Even though they're a keen reader now, spelling remains pretty poor, even on very familiar words (eg the place we live!), they struggle to read music three years into lessons, and some bits of maths just won't work. It feels like there's some gap in visual learning, and phonics fell into that gap.

I hadn't realised quite how little it had worked until my youngest (middle child as described in OP, so we have never really known what was going on there) who took to phonics immediately, and was able to read three letter words from the start. When you've seen a child sounding out 'C-A-T' and then looking at an illustration featuring a cat and man and guessing 'man', you don't understand that it's possible from day one to have a child that says 'C-A-T, that's CAT'.

I am no expert of any sort but I saw the difference in my kids, and they are fundamentally more or less as bright as each other I think.

OP posts:
Lemonmelonsun · 15/07/2021 16:30

@StiffyByng

Sorry to barge on your thread Blush

Yes, my first child got it all and I didn't have to do anything, she wasn't an early reader at all but made steady progress and would point stuff out as she read using phonics jargon.
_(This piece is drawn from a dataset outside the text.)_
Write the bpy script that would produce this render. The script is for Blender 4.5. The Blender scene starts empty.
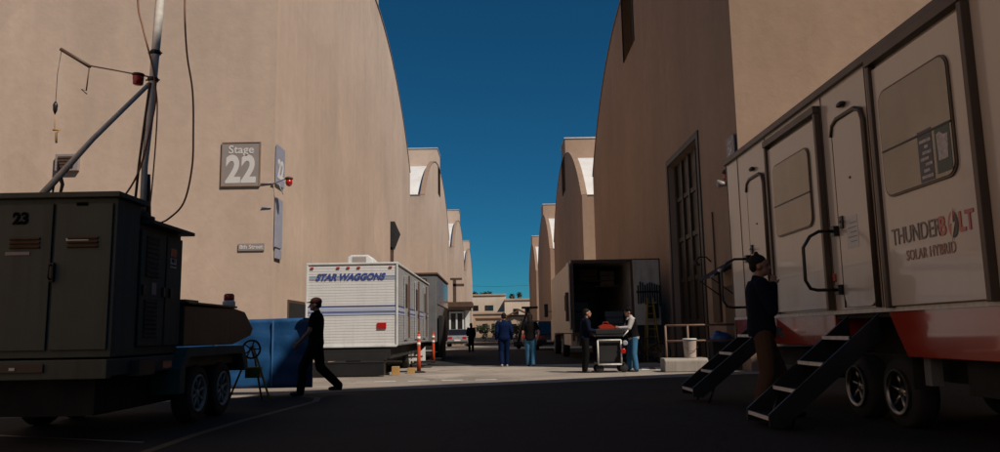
import bpy, bmesh, math, random
from mathutils import Vector, Matrix, Euler
R = math.radians
random.seed(7)
sc = bpy.context.scene
col = sc.collection

# ------------------------------------------------------------------ materials
def new_mat(name):
    m = bpy.data.materials.new(name); m.use_nodes = True
    return m, m.node_tree.nodes, m.node_tree.links, m.node_tree.nodes['Principled BSDF']

def mat(name, rgb, rough=.6, metal=0., var=.12, scale=3., bump=0., bscale=60., coat=0., spec=.5, streak=0.):
    """paint / metal / cloth: base colour varied by noise, optional fine bump and vertical dirt streaks"""
    m, N, L, P = new_mat(name)
    tc = N.new('ShaderNodeTexCoord')
    n = N.new('ShaderNodeTexNoise'); n.inputs['Scale'].default_value = scale; n.inputs['Detail'].default_value = 6
    L.new(tc.outputs['Object'], n.inputs['Vector'])
    mr = N.new('ShaderNodeMapRange'); mr.inputs[1].default_value = .3; mr.inputs[2].default_value = .7
    mr.inputs[3].default_value = 1 - var; mr.inputs[4].default_value = 1 + var
    L.new(n.outputs['Fac'], mr.inputs[0])
    v = N.new('ShaderNodeVectorMath'); v.operation = 'SCALE'; v.inputs[0].default_value = rgb
    L.new(mr.outputs[0], v.inputs['Scale'])
    out = v.outputs[0]
    if streak:
        mp = N.new('ShaderNodeMapping'); mp.inputs['Scale'].default_value = (5, 5, .35)
        L.new(tc.outputs['Object'], mp.inputs[0])
        n2 = N.new('ShaderNodeTexNoise'); n2.inputs['Scale'].default_value = 1.6; n2.inputs['Detail'].default_value = 8
        L.new(mp.outputs[0], n2.inputs['Vector'])
        m2 = N.new('ShaderNodeMapRange'); m2.inputs[1].default_value = .5; m2.inputs[2].default_value = .8
        m2.inputs[3].default_value = 1; m2.inputs[4].default_value = 1 - streak
        L.new(n2.outputs['Fac'], m2.inputs[0])
        v2 = N.new('ShaderNodeVectorMath'); v2.operation = 'SCALE'
        L.new(out, v2.inputs[0]); L.new(m2.outputs[0], v2.inputs['Scale']); out = v2.outputs[0]
    L.new(out, P.inputs['Base Color'])
    rr = N.new('ShaderNodeMapRange'); rr.inputs[1].default_value = .3; rr.inputs[2].default_value = .7
    rr.inputs[3].default_value = max(.02, rough * .85); rr.inputs[4].default_value = min(1, rough * 1.15)
    L.new(n.outputs['Fac'], rr.inputs[0]); L.new(rr.outputs[0], P.inputs['Roughness'])
    P.inputs['Metallic'].default_value = metal
    P.inputs['Specular IOR Level'].default_value = spec
    P.inputs['Coat Weight'].default_value = coat; P.inputs['Coat Roughness'].default_value = .04
    if bump:
        nb = N.new('ShaderNodeTexNoise'); nb.inputs['Scale'].default_value = bscale; nb.inputs['Detail'].default_value = 5
        L.new(tc.outputs['Object'], nb.inputs['Vector'])
        b = N.new('ShaderNodeBump'); b.inputs['Strength'].default_value = bump; b.inputs['Distance'].default_value = .02
        L.new(nb.outputs['Fac'], b.inputs['Height']); L.new(b.outputs[0], P.inputs['Normal'])
    return m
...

Her reading clicked end of year one and then went on a fast and high trajectory.

Dd 2 never got going with it.
So much time wasted on the wrong scheme for her.

Re spelling can I suggest a spelling Rainow arc, they come with foam letters and you get the child to make the alphabet and then they pull down the letters to make the word, as they get better.. It's good to add ed, ing.. Dis.. Quickly onto words.
We used this after years of getting no where and after pulling the word down she then wrote on a white board and she understood what spelling is. She's a visual learner small tweak.. And yet made enormous difference to her and again, whilst she has issues retaining them or spelling the word the same in the same sentence, it really really helped her self esteem.

The advice to get this, sadly came from outside the school.